Not the time to bang the gender drum, Mrs Clinton


hillary clintonOnly a woman would be able to say this, so let it be said: the White House is the point at which affirmative action must cease. It is almost as patronising for a woman to get a job on account of her gender as it is to be denied it for that reason. That includes being commander-in-chief of America’s armed forces.

If a woman were to be the 45th president of the United States in 2016 – step forward Hillary Clinton, former first lady, senator and secretary of state, and now favourite to win the Democratic party nomination – she must be unquestionably the best candidate for the job. Not the most fitting mascot for inclusiveness, but the person best qualified to take charge of the world’s most powerful country in a way that Americans can and will wholeheartedly support.

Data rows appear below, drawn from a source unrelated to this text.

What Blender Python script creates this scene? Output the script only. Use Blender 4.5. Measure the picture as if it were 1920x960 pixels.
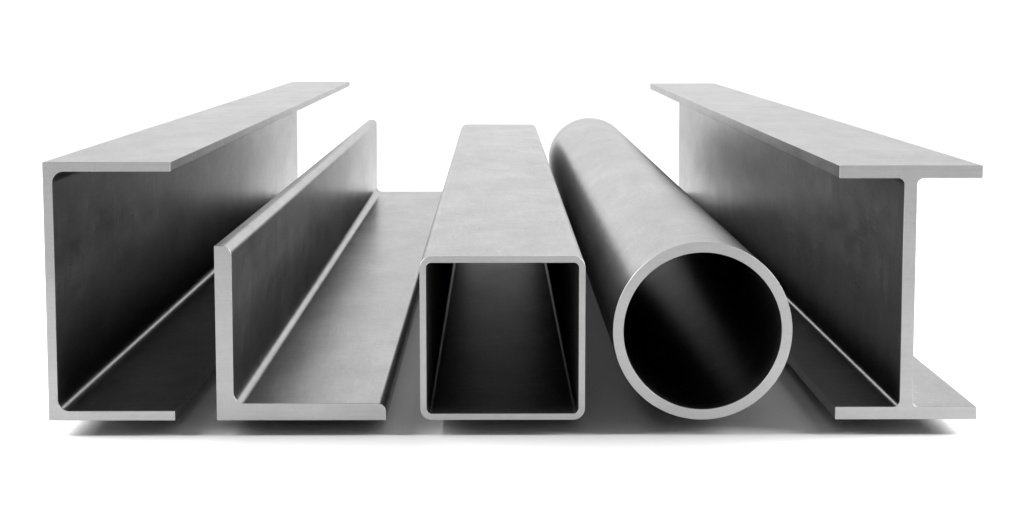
import bpy, math
from mathutils import Vector, Matrix

# ------------------------------------------------------------------ start, camera, light, exposure
for o in list(bpy.data.objects):
    bpy.data.objects.remove(o, do_unlink=True)
scene = bpy.context.scene
COL = scene.collection

GAP = 0.0124          # height of the profiles' undersides above the studio floor
LEN = 1.9097          # length of every profile

cam_d = bpy.data.cameras.new("camera")
cam_d.sensor_width = 36.0
cam_d.lens = 3793.85 / 1920 * 36.0
cam_d.clip_start = 0.05
cam_d.clip_end = 500
cam = bpy.data.objects.new("camera", cam_d)
COL.objects.link(cam)
PITCH, YAW = 0.11784, 0.00801
cam.matrix_world = (Matrix.Translation((0.0, -1.54, 0.31005 + GAP))
                    @ Matrix.Rotation(-YAW, 4, 'Z')
                    @ Matrix.Rotation(math.pi / 2 - PITCH, 4, 'X'))
scene.camera = cam

# a studio: dim room, two long side softboxes, one lamp washing the sweep behind
WORLD = 0.22
w = bpy.data.worlds.new("World")
scene.world = w
w.use_nodes = True
bg = w.node_tree.nodes["Background"]
bg.inputs["Color"].default_value = (1, 1, 1, 1)
bg.inputs["Strength"].default_value = WORLD


def softbox(name, loc, target, sx, sy, radiance):
    d = bpy.data.lights.new(name, 'AREA')
    d.shape = 'RECTANGLE'
    d.size, d.size_y = sx, sy
    d.energy = radiance * math.pi * sx * sy
    o = bpy.data.objects.new(name, d)
    dv = Vector(target) - Vector(loc)
    o.location = loc
    o.rotation_euler = dv.to_track_quat('-Z', 'Y').to_euler()
    COL.objects.link(o)
    return o


softbox("side_softbox", (-2.3, 0.62, 1.5), (0.0, 0.62, 0.1), 2.4, 1.5, 16.5)
softbox("side_softbox", (2.3, 0.62, 1.5), (0.0, 0.62, 0.1), 2.4, 1.5, 16.5)
softbox("backdrop_softbox", (0.0, 4.6, 3.6), (0.0, 7.0, 1.0), 9.0, 1.2, 6.6)

scene.view_settings.view_transform = 'Standard'
scene.view_settings.look = 'None'
scene.view_settings.exposure = 0.0
scene.view_settings.gamma = 1.0
scene.view_settings.use_curve_mapping = False
scene.render.engine = 'CYCLES'
scene.cycles.max_bounces = 6
scene.cycles.glossy_bounces = 1
scene.cycles.diffuse_bounces = 1
scene.cycles.use_denoising = True
try:
    scene.cycles.denoiser = 'OPENIMAGEDENOISE'
    scene.cycles.denoising_input_passes = 'RGB_ALBEDO_NORMAL'
except Exception:
    pass

# ------------------------------------------------------------------ materials
class NT:
    def __init__(self, name):
        self.m = bpy.data.materials.new(name)
        self.m.use_nodes = True
        self.t = self.m.node_tree
        self.b = self.t.nodes["Principled BSDF"]

    def n(self, kind, **kw):
        nd = self.t.nodes.new(kind)
        for k, v in kw.items():
            setattr(nd, k, v)
        return nd

    def link(self, a, b):
        self.t.links.new(a, b)

    def math(self, op, a, b=None, c=None, clamp=False):
        nd = self.n("ShaderNodeMath", operation=op, use_clamp=clamp)
        for i, v in enumerate((a, b, c)):
            if v is None:
                continue
            if isinstance(v, (int, float)):
                nd.inputs[i].default_value = v
            else:
                self.link(v, nd.inputs[i])
        return nd.outputs[0]

    def mapped(self, src, scale, off=(0, 0, 0), rot=(0, 0, 0)):
        mp = self.n("ShaderNodeMapping")
        mp.inputs["Scale"].default_value = scale
        mp.inputs["Location"].default_value = off
        mp.inputs["Rotation"].default_value = rot
        self.link(src, mp.inputs["Vector"])
        return mp.outputs[0]

    def noise(self, vec, scale, detail=3, rough=0.55, dist=0.0):
        nz = self.n("ShaderNodeTexNoise")
        nz.inputs["Scale"].default_value = scale
        nz.inputs["Detail"].default_value = detail
        nz.inputs["Roughness"].default_value = rough
        nz.inputs["Distortion"].default_value = dist
        self.link(vec, nz.inputs["Vector"])
        return nz.outputs[0]

    def ramp(self, v, lo, hi, a=0.0, b=1.0):
        mr = self.n("ShaderNodeMapRange")
        mr.inputs["From Min"].default_value = lo
        mr.inputs["From Max"].default_value = hi
        mr.inputs["To Min"].default_value = a
        mr.inputs["To Max"].default_value = b
        self.link(v, mr.inputs["Value"])
        return mr.outputs[0]


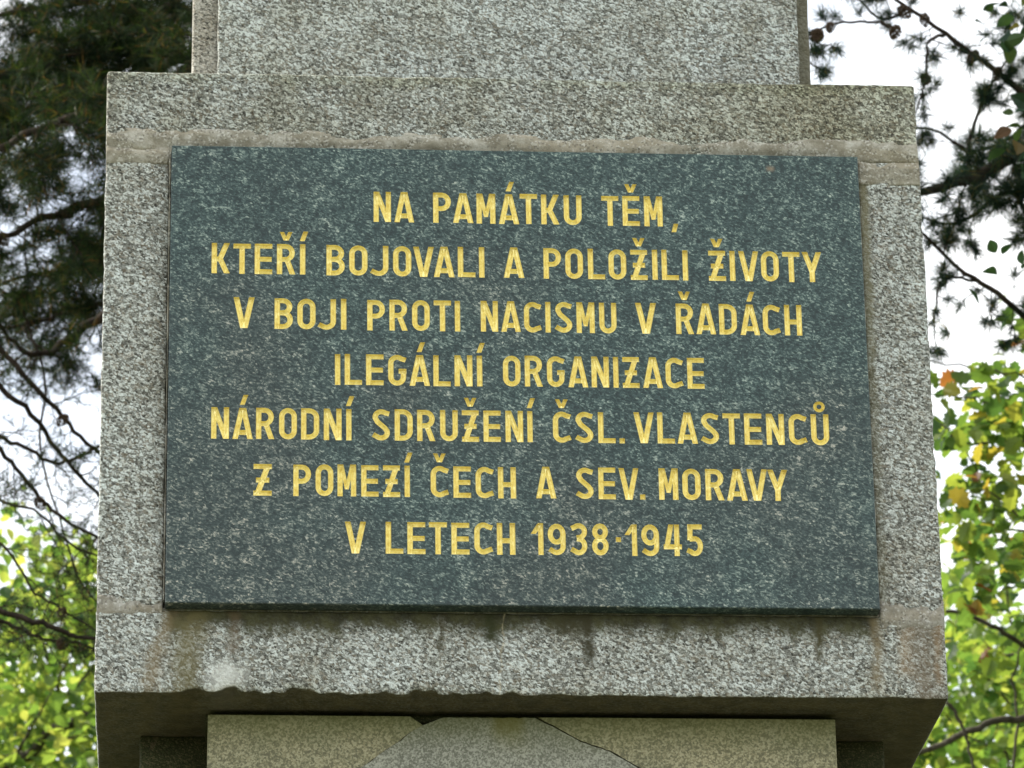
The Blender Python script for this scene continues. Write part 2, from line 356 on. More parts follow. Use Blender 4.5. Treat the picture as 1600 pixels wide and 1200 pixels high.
stone_block('base_block', 0, 1.3330, 0, D, 0, 0.1370, m_base, mon, seed=13, step=0.006, amp=0.0011, chip=chip_base, label='bottom block with rust runs, moss and a chipped lower edge')
stone_block('core_block', 0.1042, 1.2298, 0.012, D-0.01, 0.1372, 0.9318, m_pier, mon, step=0.08, seed=17)
# shaft above, its broad face standing proud of the side margins
sh = stone_block('shaft_block', 0.138, 1.184, 0.150, 0.66, 1.0688, 3.2, m_shaft2, mon, step=0.02, seed=21)
stone_block('shaft_panel', 0.1805, 1.161, 0.128, 0.149, 1.0696, 3.05, m_shaft, mon, step=0.010, r=0.004, seed=25, amp=0.0016, deep=0.01)
stone_block('cap_block', 0.09, 1.232, 0.09, 0.71, 3.2005, 3.36, m_lintel, mon, step=0.04, seed=29)
# joints
mortar_smear(0.0015, 1.331, 0.9270, 0.9660, 0.0, m_mortar, mon, 3.0, thick=0.003, ragged=0.55)
mortar_smear(0.0015, 0.103, 0.9020, 0.9350, 0.0, m_mortar, mon, 8.0, thick=0.003, ragged=0.35)
mortar_smear(1.231, 1.3320, 0.8860, 0.9350, 0.0, m_mortar, mon, 13.0, thick=0.003, ragged=0.25)
mortar_smear(0.0015, 0.103, 0.1180, 0.1600, 0.0, m_mortar, mon, 18.0, thick=0.0024, ragged=0.75)
mortar_smear(1.231, 1.3325, 0.1150, 0.1640, 0.0, m_mortar, mon, 23.0, thick=0.0024, ragged=0.65)
stone_block('mortar', 0.001, 1.332, 0.006, D-0.01, 0.9270, 0.9325, m_mortar, mon, step=0.03, r=0.001, seed=3)
stone_block('mortar', 0.001, 1.332, 0.006, D-0.01, 0.1365, 0.1420, m_mortar, mon, step=0.03, r=0.001, seed=4)
stone_block('mortar', 0.1040, 0.1062, -0.006, 0.02, 0.150, 0.926, m_mortar, mon, step=0.012, r=0.0008, seed=6, deep=0.01)
stone_block('mortar', 1.2278, 1.2300, -0.006, 0.02, 0.150, 0.926, m_mortar, mon, step=0.012, r=0.0008, seed=7, deep=0.01)

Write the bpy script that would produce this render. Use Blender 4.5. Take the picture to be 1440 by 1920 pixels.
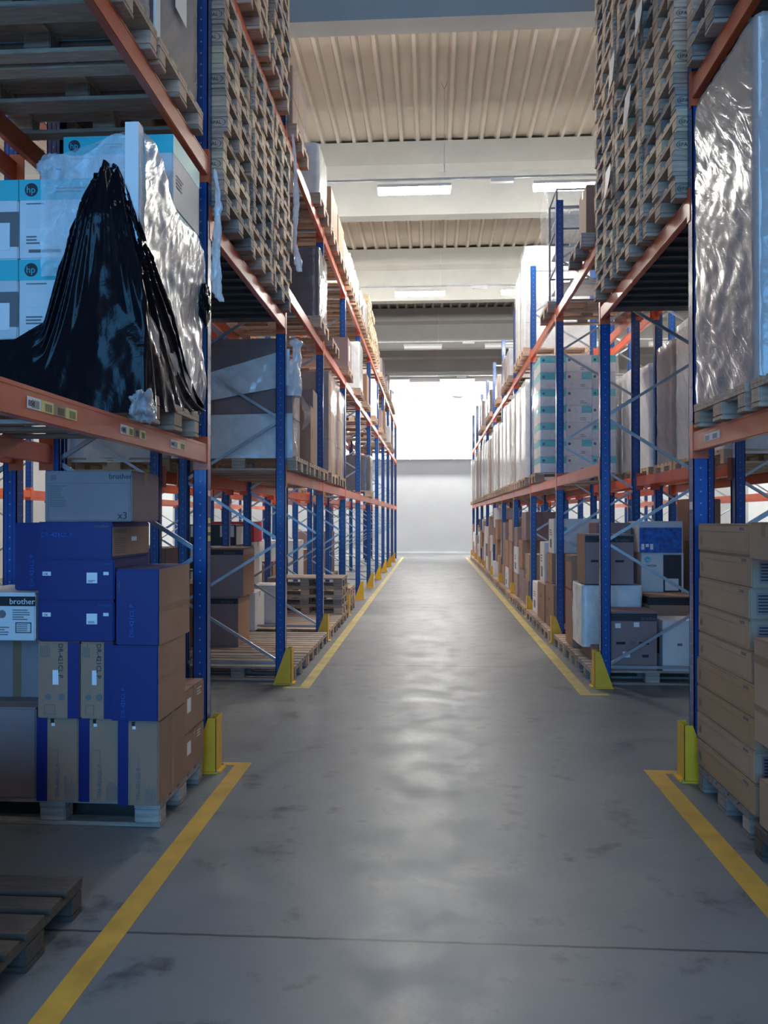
import bpy, bmesh, math, random
from mathutils import Vector, Matrix, noise
R = random.Random(7)
S = bpy.context.scene
COL = S.collection
for o in list(bpy.data.objects): bpy.data.objects.remove(o)

# ------------------------------------------------------------------ camera, light, exposure
CAMH = 1.674
cd = bpy.data.cameras.new('camera'); cam = bpy.data.objects.new('camera', cd); COL.objects.link(cam)
cd.sensor_fit = 'VERTICAL'; cd.sensor_height = 24.0; cd.lens = 1495.7/1920*24
cd.clip_start = 0.05; cd.clip_end = 200
cam.location = (0, 0, CAMH)
cam.rotation_euler = (math.pi/2+0.0079, 0, 0.0604)
S.camera = cam
S.view_settings.view_transform = 'Standard'; S.view_settings.look = 'None'
S.view_settings.gamma = 1.0; S.view_settings.use_curve_mapping = False
S.view_settings.exposure = 0.0
LAMP = 215.0            # emission of the lit tubes
WALLLAMP = 500.0        # the row in front of the far wall
FILLROW = 30.0  # tube row added above the camera to brighten the upper stack fronts
DAY = 1300.0            # cool daylight from behind the camera, through an added unseen opening
w = bpy.data.worlds.new('world'); S.world = w; w.use_nodes = True
w.node_tree.nodes['Background'].inputs[0].default_value = (0.30, 0.46, 0.75, 1)
w.node_tree.nodes['Background'].inputs[1].default_value = 0.3
try: S.cycles.transparent_max_bounces = 16
except Exception: pass
la = bpy.data.lights.new('rear_daylight', 'AREA'); la.shape = 'RECTANGLE'; la.size = 9; la.size_y = 5.0
la.energy = DAY; la.color = (0.13, 0.48, 1.0)
lo = bpy.data.objects.new('rear_daylight', la); COL.objects.link(lo)
lo.location = (-1.0, -8.9, 3.2); lo.rotation_euler = (math.pi/2, 0, 0)

# ------------------------------------------------------------------ materials
def mat(name, col, rough=0.6, metal=0.0, noise_amt=0.0, scale=8.0, bump=0.0, vary=0.0, emit=0.0, stretch=(1,1,1), coat=0.0, spec=0.5):
    m = bpy.data.materials.new(name); m.use_nodes = True; nt = m.node_tree; b = nt.nodes['Principled BSDF']
    b.inputs['Base Color'].default_value = (*col, 1); b.inputs['Roughness'].default_value = rough
    b.inputs['Metallic'].default_value = metal; b.inputs['Specular IOR Level'].default_value = spec
    if coat: b.inputs['Coat Weight'].default_value = coat; b.inputs['Coat Roughness'].default_value = 0.12
    if emit:
        b.inputs['Emission Color'].default_value = (*col, 1); b.inputs['Emission Strength'].default_value = emit
    if noise_amt or bump or vary:
        tc = nt.nodes.new('ShaderNodeTexCoord'); mp = nt.nodes.new('ShaderNodeMapping'); nz = nt.nodes.new('ShaderNodeTexNoise')
        mp.inputs['Scale'].default_value = stretch; nz.inputs['Scale'].default_value = scale; nz.inputs['Detail'].default_value = 4
        nt.links.new(tc.outputs['Object'], mp.inputs[0]); nt.links.new(mp.outputs[0], nz.inputs['Vector'])
        last = None
        if noise_amt:
            r = nt.nodes.new('ShaderNodeMapRange'); r.inputs[3].default_value = 1-noise_amt; r.inputs[4].default_value = 1+noise_amt
            r.inputs[1].default_value = 0.3; r.inputs[2].default_value = 0.7
            nt.links.new(nz.outputs[0], r.inputs[0]); last = r.outputs[0]
        if vary:
            oi = nt.nodes.new('ShaderNodeObjectInfo'); r2 = nt.nodes.new('ShaderNodeMapRange')
            r2.inputs[3].default_value = 1-vary; r2.inputs[4].default_value = 1+vary
            nt.links.new(oi.outputs['Random'], r2.inputs[0])
            if last:
                mu = nt.nodes.new('ShaderNodeMath'); mu.operation = 'MULTIPLY'
                nt.links.new(last, mu.inputs[0]); nt.links.new(r2.outputs[0], mu.inputs[1]); last = mu.outputs[0]
            else: last = r2.outputs[0]
        if last:
            vm = nt.nodes.new('ShaderNodeVectorMath'); vm.operation = 'SCALE'; vm.inputs[0].default_value = col
            nt.links.new(last, vm.inputs['Scale']); nt.links.new(vm.outputs[0], b.inputs['Base Color'])
        if bump:
            bp = nt.nodes.new('ShaderNodeBump'); bp.inputs['Strength'].default_value = bump; bp.inputs['Distance'].default_value = 0.02
            nt.links.new(nz.outputs[0], bp.inputs['Height']); nt.links.new(bp.outputs[0], b.inputs['Normal'])
    return m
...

Is Mrs Clinton that person? She is unquestionably a worldly Washington insider, someone who knows the business of politics, government and diplomacy inside out. She once boasted that she had travelled to 112 countries (drawing the snarky comment from Republican politician and former Hewlett-Packard CEO Carly Fiorina that flying is an activity, not an accomplishment). She has seen, up close and personal, a two-term president achieve economic growth, balanced budgets and bipartisan reform of the welfare system. She first entered the governor’s mansion in Arkansas in 1979 as his spouse, and has been in the public eye ever since. The university of life qualifies Mrs Clinton magna cum laude for the highest office even if her Yale law degree, formidable intellectual prowess and remarkable résumé were not enough.

So what’s the problem? Any caterwauling over Mrs Clinton’s age and health is easily dismissed. If she became president, she would be 69 in January 2017, making her the second-oldest newly elected president after Ronald Reagan. She suffered a blood clot on her brain in 2012 but seems healthy enough now. She is, by all accounts, good to go. Mrs Clinton is one of the more qualified politicians in America to have declared they want its top job in 2016. It is for America to decide if she is the best candidate. Is she?

Perhaps, but here’s a problem. From Sunday, when she formally made public America’s worst-kept secret – that she was running for president – the hype has been all about making history. In the sense that Americans should get engaged with, and excited about, electing America’s first woman president. That this is their one clear shot to shatter what Mrs Clinton once described, as “the hardest, highest glass ceiling”. That it would be callous for the press and public to be unmindful of the ­historical significance of Mrs Clinton’s candidature; that American voters must, in the 574 days remaining before the election, learn to appreciate the extraordinary choice they’re being offered.

It was striking that the day Mrs Clinton’s carefully understated announcement was made, Sidney Blumenthal, former adviser to Bill Clinton, mentioned the words “first” and “woman” close to a dozen times in a two-minute interview. All of the Clinton campaign team is banging the gender drum perhaps because it is her only non-controversial unique selling point, her years in public life being both an asset and a potential weakness.

But if gender is Mrs Clinton’s trump card, it prompts this question: is it appropriate to exhort a vote for history rather than the most compelling candidate? Unless the two considerations unite naturally in one person (as with Barack Obama in 2008) a vote solely with an eye on the history books might be a little like some of the contrived and thereby meaningless accomplishments that litter the Guinness Book of World Records.

When Mr Obama was campaigning the first time round, his team didn’t tell everyone who would listen that it was their chance to make history by electing the first African-American president. In fact, if anything, Mr Obama won despite being black, rather than because of it (though black voters were demonstrably enthused). He won because of his charisma and eloquence on the stump and because he made people feel it was possible to hold on to one’s dreams. It helped that his campaign team created new ways to mobilise voters and solicit small donations from people up and down the country who liked what they heard of the candidate. By election day, he had become a phenomenon and it was only when it was over and he was declared the winner, that he acknowledged the historical significance of what had occurred. “It’s been a long time coming, but tonight … change has come to America,” he said in a reference to his country’s fraught racial history and the fact that as a visibly black man, less than 150 years ago he could have been owned as a slave. He told the tens of thousands gathered in a Chicago park, and millions watching on TV around the world, that America had proved “that out of many, we are one, that while we breathe, we hope, and where we are met with cynicism, and doubt, and those who tell us that we can’t, we will respond with that timeless creed that sums up the spirit of a people: Yes we can”.

That had the right sort of ring, one for the history books, but it happened after the hard work of earning America’s support for his vision, not as an entitlement, a payback for racial injustice. Mrs Clinton’s campaign may change its mantra over time but right now, it seems to be making the historic gender milestone that could be achieved by her victory a reason to vote for her, rather than for it to be the result of her compelling qualifications.